Juneteenth is a day of celebration.  The 154 years since the slaves in Texas were declared free have seen a long and winding road toward justice and equality.  There have been significant steps and significant missteps, and as we continue forward, it will not always be a straight line. However, we need to maintain the faith and confidence that we will stay on the path toward progress for all.

I truly thought on election night 2008, watching a vibrant man with his beautiful wife and children acknowledging the crowds in Grant Park, that we had finally turned a corner toward getting rid of the societal sickness that is bigotry and prejudice.  I believed in “Yes we can!”. My heart was full, and hope and optimism were in the air. You know what? I still feel this way!  I still feel like the country is growing away from the turbulence and rancor of the past toward a future of cooperation and progress.   I feel a sense of enthusiasm and optimism. But I no longer feel it coming from Washington.

The most recent election in 2016 has brought storm clouds to the horizon.
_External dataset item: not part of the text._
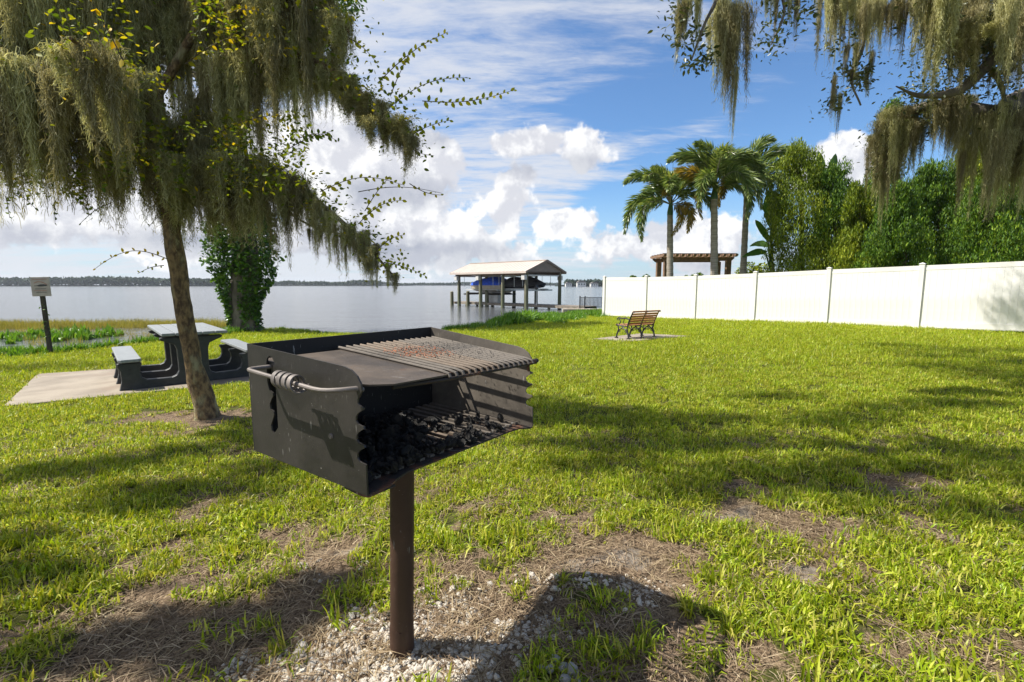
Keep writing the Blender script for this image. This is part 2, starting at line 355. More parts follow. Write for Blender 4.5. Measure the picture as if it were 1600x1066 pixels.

The old miseries of hate, prejudice and suspicion have visited us again and this time they seem to be encouraged by the people in power.   Since the election, we have seen a rise of hate crimes in this country. We’ve seen a President give equivalence to White Supremacists and protestors decrying racism and nativism. We have seen people of color treated in the most egregious manner, recurring repeatedly and with seemingly blistering acceleration.

People of color, immigrants, people of different religions are all anxious and concerned today  - as they should be.  More and more the voices of nativism and white supremacy are finding false courage under the cover of a government that is intentionally trying to set white against black or brown, straight against gay, and Christian against Muslim.   Why? I don’t honestly know. It certainly isn’t to heal the country and “Make America Great Again”. There is a better way to show the world that America is and should be a beacon of hope to the world, and those who are part of this nation, whether newly arrived or multi-generational Americans.  
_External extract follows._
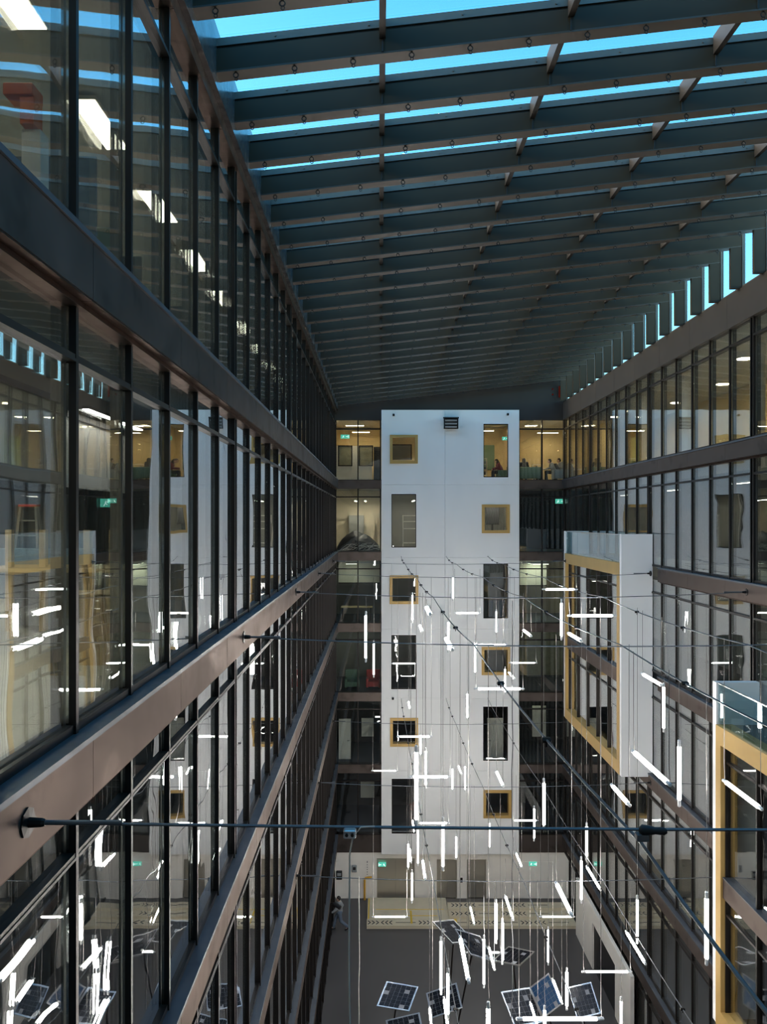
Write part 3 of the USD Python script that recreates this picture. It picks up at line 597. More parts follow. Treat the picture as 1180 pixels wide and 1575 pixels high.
for q in T:
    k, x0, y0, x1, y1 = q; zn = zone((x0 + x1) / 2, (y0 + y1) / 2); row = sorted(zones[(k, zn)], key=lambda a: a[1]); i = row.index(q)
    if k == 'D':
        r0, r1 = math.hypot(x0 - CX, y0 - CY), math.hypot(x1 - CX, y1 - CY)
        dn = np.clip(1.25 / (r1 / r0 - 1), 8.5, 38); dn = snap(x1, dn); df = dn * r1 / r0
        df = min(df, 41.5); p0, p1 = at(x0, y0, df), at(x1, y1, dn); p0 = np.array([(p0[0] + p1[0]) / 2, df, (p0[2] + p1[2]) / 2]); p1 = np.array([p0[0], dn, p0[2]])
    else:
        ln = math.hypot(x1 - x0, y1 - y0); d = snap((x0 + x1) / 2, np.clip(1.22 * F / ln, 9.5, 40)); p0, p1 = at(x0, y0, d), at(x1, y1, d)
    L = np.linalg.norm(p1 - p0); u = (p1 - p0) / L; cap = min(.12, .11 * L)
    nrow = len(row); pos = '' if nrow == 1 else (f', {nth[i]} from the left' if i < len(nth) else f', {nth[nrow - 1 - i]} from the right')
    t = thing('tube_light', f'{KIND[k]} white glowing tube {zn}{pos}', 'light tube', loc=p0, group='hanging light tubes')
    obj(t, 'glowing_tube', lathe(p0 + u * cap, u, [(0, RT * .75), (.01, RT), (L - 2 * cap - .01, RT), (L - 2 * cap, RT * .75)], 14), m_tube, smooth=40)
    for a, s in ((p0, 1), (p1, -1)):
        obj(t, 'end_cap', lathe(a, u * s, [(0, RT * .5), (.012, RT * .82), (cap - .004, RT * .82), (cap, RT * .7)], 12), m_cap, 'clear acrylic end cap', smooth=40)
    ztop = ZU if max(p0[2], p1[2]) > ZD - .4 else ZD
    if max(p0[2], p1[2]) > ztop - .05: ztop = max(p0[2], p1[2]) + .25
    for a in ([p0] if k == 'V' else [p0 + u * .05, p1 - u * .05]):
        zt_ = ztop - .10; m1 = a + [0, 0, min(.25, (zt_ - a[2]) * .5)]
        obj(t, 'suspension_wire', path([a + [0, 0, 0.0], a + [.012, 0, .06], m1, [a[0], a[1], zt_]], .0055, 4), m_wire)

# ---------------------------------------------------------------- solar panel sculptures in the hall
def pv(label, corners, d, tilt, post=None, blue=False, nx=6, ny=6):
    """corners (px, clockwise from the upper left); tilt: how much farther the upper edge lies than the lower one."""
    dz = [d + tilt / 2, d + tilt / 2, d - tilt / 2, d - tilt / 2]
    P = np.array([at(x, y, e) for (x, y), e in zip(corners, dz)]); c = P.mean(0)
    P[2] = P[1] + P[3] - P[0]
    n = np.cross(P[1] - P[0], P[3] - P[0]); n /= np.linalg.norm(n); n = n if n[1] < 0 else -n
    def quad(a0, a1, b0, b1, off, th):
        q = [P[0] + (P[1] - P[0]) * a + (P[3] - P[0]) * b for a, b in ((a0, b0), (a1, b0), (a1, b1), (a0, b1))]
        v = np.vstack([np.array(q) + n * off, np.array(q) + n * (off + th)]); return v, BF
    t = thing('solar_panel', label, 'solar panel', loc=c)
    obj(t, 'backing', quad(.03, .97, .03, .97, -.02, .02), m_pvback)
    obj(t, 'frame', join(quad(-.01, 1.01, -.01, .03, -.03, .05), quad(-.01, 1.01, .97, 1.01, -.03, .05), quad(-.01, .03, .03, .97, -.03, .05), quad(.97, 1.01, .03, .97, -.03, .05)), m_chrome)
    for i in range(nx):
        for j in range(ny):
            a, b = .04 + .92 * i / nx, .04 + .92 * j / ny
            clear = (i, j) in ((0, 2), (4, 1), (4, 5))
            obj(t, 'cell', quad(a + .004, a + .92 / nx - .004, b + .004, b + .92 / ny - .004, .002, .006), m_pvback if clear else (m_pvblue if blue else m_pvcell))
    if post is not None:
        f = np.array([post[0], post[1], GROUND]); k = c + (f - c) * .12
        obj(t, 'post', path([c - n * .03, k, (c + f) / 2 + [.1, 0, 0], f], .03, 8), m_mull, smooth=50); obj(t, 'foot_plate', lathe(f, (0, 0, 1), [(0, .3), (.03, .3)], 12), m_mull)
pv('dark square solar panel tilted on a bent post, standing alone on the left', [(595, 1510), (643, 1518), (632, 1557), (580, 1547)], 27.5, .7, post=(-.2, 26.6))
pv('dark solar panel lying flat, left of the blue one', [(771, 1526), (815, 1519), (848, 1569), (792, 1579)], 26.5, .8, post=(5.4, 26))
pv('blue solar panel tilted steeply between two dark ones', [(815, 1519), (844, 1497), (868, 1543), (836, 1566)], 26.2, .7, post=(6.3, 26.2), blue=True)
pv('dark solar panel at the right of the blue one', [(874, 1519), (909, 1511), (931, 1551), (888, 1567)], 26.6, .8, post=(6.9, 26.8))
pv('dark solar panel high before the steps', [(666, 1418), (698, 1415), (740, 1448), (696, 1451)], 27.5, 1.2, post=(2.2, 28.8))
pv('second dark solar panel under the one before the steps', [(700, 1429), (738, 1440), (762, 1462), (724, 1468)], 26.0, .8, post=(1.9, 27.0))
pv('pale outlined solar panel lying edge on behind the tubes', [(782, 1456), (822, 1464), (796, 1482), (758, 1477)], 28.5, .9, post=(5.2, 29))
pv('dark solar panel cut by the lower picture edge beside the lone one', [(594, 1570), (645, 1558), (668, 1590), (600, 1606)], 26.0, .8, post=(.6, 25.6))
pv('dark solar panel low among the tubes left of the white cube', [(656, 1528), (702, 1512), (708, 1548), (664, 1566)], 26.0, .6, post=(2.2, 25.4))
c = at(728, 1562, 27); t = thing('display_cube', 'white cube plinth on the hall floor between the tubes', 'plinth', loc=(c[0], 27, GROUND))
cube = rbox(-.62, .62, -.62, .62, 0, 1.4, .02); a = math.radians(38); R = np.array([[math.cos(a), -math.sin(a), 0], [math.sin(a), math.cos(a), 0], [0, 0, 1]])
obj(t, 'plinth', (cube[0] @ R.T + [c[0], 27, GROUND + .06], cube[1]), m_white2); obj(t, 'shadow_gap_base', ((bx(-.55, .55, -.55, .55, 0, .06)[0]) @ R.T + [c[0], 27, GROUND], BF), m_black)
for lb, px, py, d in (('round orange stool right of the white cube', 776, 1556, 28.0), ('round orange stool partly under the lowest panels', 690, 1571, 29.0)):
    c = at(px, py, d); t = thing('orange_stool', lb, 'stool', loc=(c[0], d, GROUND)); obj(t, 'seat', lathe((c[0], d, GROUND + .12), (0, 0, 1), [(0, .36), (.08, .42), (.30, .42), (.36, .34)], 18), m_orange, smooth=40); obj(t, 'base', lathe((c[0], d, GROUND), (0, 0, 1), [(0, .3), (.12, .3)], 16), m_black)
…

We show the forces of cynicism that our differences are nothing compared to our similarities. We show them that we are “Out of Many, one”, in that we have the same objectives for our nation; a safe home for our children, a place where the sick and hungry can be served, a place of innovation and opportunity for those who show by their works and not their appearances, that they too are part of the great American experience.
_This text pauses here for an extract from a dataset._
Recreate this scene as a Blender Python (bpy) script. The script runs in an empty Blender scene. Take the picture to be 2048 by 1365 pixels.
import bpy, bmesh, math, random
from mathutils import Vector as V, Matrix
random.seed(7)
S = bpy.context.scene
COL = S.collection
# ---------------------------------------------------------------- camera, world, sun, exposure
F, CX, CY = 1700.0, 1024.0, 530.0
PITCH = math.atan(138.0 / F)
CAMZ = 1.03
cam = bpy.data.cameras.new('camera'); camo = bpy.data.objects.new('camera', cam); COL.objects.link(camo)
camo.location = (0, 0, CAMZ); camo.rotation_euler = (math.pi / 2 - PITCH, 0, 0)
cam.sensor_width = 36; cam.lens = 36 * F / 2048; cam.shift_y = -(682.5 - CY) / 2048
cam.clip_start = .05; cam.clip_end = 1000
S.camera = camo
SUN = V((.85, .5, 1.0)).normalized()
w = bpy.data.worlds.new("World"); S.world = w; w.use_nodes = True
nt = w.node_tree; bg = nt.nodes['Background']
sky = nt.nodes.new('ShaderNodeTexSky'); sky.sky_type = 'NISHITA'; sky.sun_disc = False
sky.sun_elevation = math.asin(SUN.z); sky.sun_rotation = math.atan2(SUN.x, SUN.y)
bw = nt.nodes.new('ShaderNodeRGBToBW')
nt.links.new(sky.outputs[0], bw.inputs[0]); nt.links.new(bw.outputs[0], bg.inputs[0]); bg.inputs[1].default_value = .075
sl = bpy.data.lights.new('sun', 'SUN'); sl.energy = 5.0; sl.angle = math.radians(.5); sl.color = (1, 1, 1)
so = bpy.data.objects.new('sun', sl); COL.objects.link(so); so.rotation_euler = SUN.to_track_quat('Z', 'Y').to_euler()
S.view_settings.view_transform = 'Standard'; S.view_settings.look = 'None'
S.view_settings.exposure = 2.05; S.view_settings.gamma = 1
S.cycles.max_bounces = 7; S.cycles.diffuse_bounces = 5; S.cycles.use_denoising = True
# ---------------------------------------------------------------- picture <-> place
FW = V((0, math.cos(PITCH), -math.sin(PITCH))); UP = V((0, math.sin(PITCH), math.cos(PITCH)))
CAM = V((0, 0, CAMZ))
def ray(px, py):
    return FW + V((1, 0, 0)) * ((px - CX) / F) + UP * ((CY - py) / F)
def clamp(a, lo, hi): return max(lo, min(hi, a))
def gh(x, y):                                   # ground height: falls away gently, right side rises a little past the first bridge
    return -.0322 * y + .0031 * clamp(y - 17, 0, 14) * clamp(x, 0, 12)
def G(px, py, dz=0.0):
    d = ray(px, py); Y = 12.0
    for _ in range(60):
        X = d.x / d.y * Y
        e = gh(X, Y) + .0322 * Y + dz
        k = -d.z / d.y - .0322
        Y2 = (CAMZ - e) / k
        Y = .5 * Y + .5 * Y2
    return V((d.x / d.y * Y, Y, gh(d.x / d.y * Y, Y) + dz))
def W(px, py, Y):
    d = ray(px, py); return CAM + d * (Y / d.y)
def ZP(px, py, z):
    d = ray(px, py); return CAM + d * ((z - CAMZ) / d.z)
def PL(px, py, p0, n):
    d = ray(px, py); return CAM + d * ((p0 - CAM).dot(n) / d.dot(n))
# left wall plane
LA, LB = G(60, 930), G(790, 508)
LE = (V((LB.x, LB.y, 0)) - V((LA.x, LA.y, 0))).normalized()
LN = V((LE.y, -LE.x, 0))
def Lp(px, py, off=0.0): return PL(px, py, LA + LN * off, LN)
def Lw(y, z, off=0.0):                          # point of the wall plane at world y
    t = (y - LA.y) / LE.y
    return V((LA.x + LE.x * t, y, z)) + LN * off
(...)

Here is why I’m optimistic.  I’m optimistic because of the Women’s March in 2017.  I’m optimistic because I saw teenagers in the midst of tragedy stand up and be leaders, challenging the old and tired responses to the shooting in Parkland, Florida. I’m optimistic because of Black Lives Matter, I am optimistic because I saw the real America in the aftermath of Hurricane Harvey, where white was helping black, black was helping white, Muslims helping Christians and Christians helping Muslims escape the flood waters.  There was no regard to skin color, creed, orientation or religious belief. It was people helping people for no gain, no profit, no political benefit. Just acts of kindness and heroism telling us “we are all in this together”.

We know we have problems today.   We know it’s not right to tear children from their mother’s arms who did nothing more than attempting to come to this country for safety.   We know this isn’t right. We also know it's temporary. We know this because we have seen the hard-fought victories of the past and that this new generation of Americans are just as committed to justice as those that came before.

I believe in this country. I believe in the people of this nation will come to see the right path forward.  I also believe that we must be active participants in finding that path. As James Baldwin said: “Not everything that is faced can be changed, but nothing can be changed until it is faced.”

We have voices to speak with our friends about the nation we want to be, we have legs to carry us to meet new friends and encourage their participation, and most of all, we have votes we must use to bring the change we seek.  We have the ability to revive hope and see progress come -- but we must act.